The loonie is struggling, putting a premium on anything Canadians buy that comes with a price tag in U.S. dollars.
With the Canadian dollar languishing around 69.5 cents US — floating near four year lows compared to the American greenback — experts say there are some steps consumers, investors and travellers can take to ease the financial stress of a weak loonie, and maybe even get ahead.
The Canadian dollar has lost roughly five cents in value compared to its U.S. counterpart over the past year.
There are a number of compounding reasons for the loonie’s struggles, from a growing gap in policy rates between central banks on either side of the Canada-U.S. border to fears of president-elect Donald Trump’s threatened tariffs and other political upheaval.
Experts who spoke to Global News see a cloudy picture for the exchange rate in 2025, though forecasts for an economic rebound in the second half of the year might help lift the loonie.
“The name of the game for Canadians right now is to understand what they can do to safeguard their finances and how to even potentially take advantage of the current environment,” says Shannon Terrell, lead writer and spokesperson for NerdWallet Canada.
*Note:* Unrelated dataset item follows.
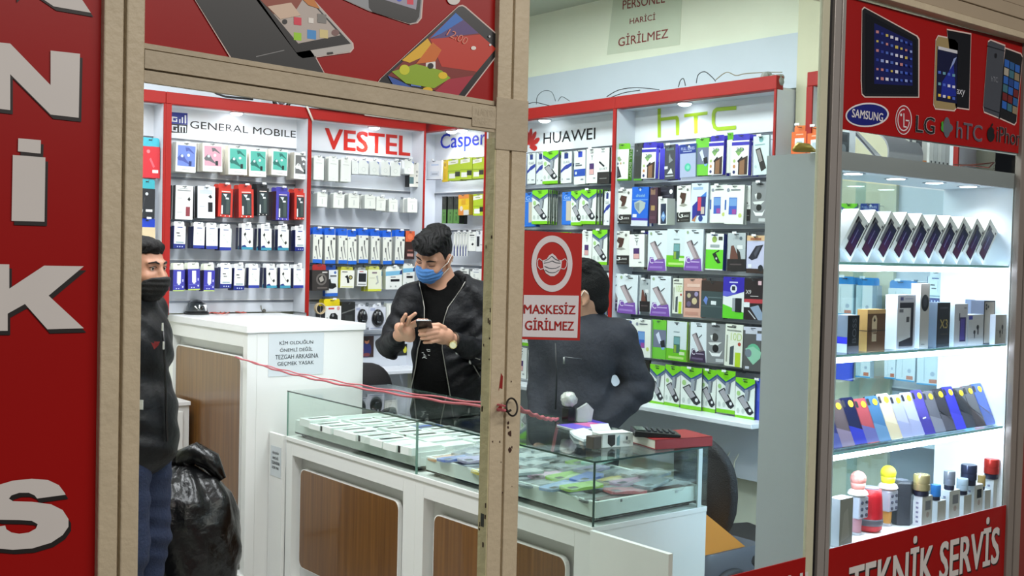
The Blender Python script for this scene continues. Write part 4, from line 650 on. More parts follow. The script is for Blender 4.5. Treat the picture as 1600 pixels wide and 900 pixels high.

Terrell says there are a few obvious areas where consumers will see their loonie lose buying power. That includes anyone shopping online from U.S. sellers, and those travelling south of the border this year.
Grocers, too, will be contending with the weaker exchange rate when they’re buying food from U.S. suppliers.
“Anything that we are bringing in from the U.S. essentially is going to become more expensive, primarily electronics, clothing and unfortunately, food,” Terrell explains.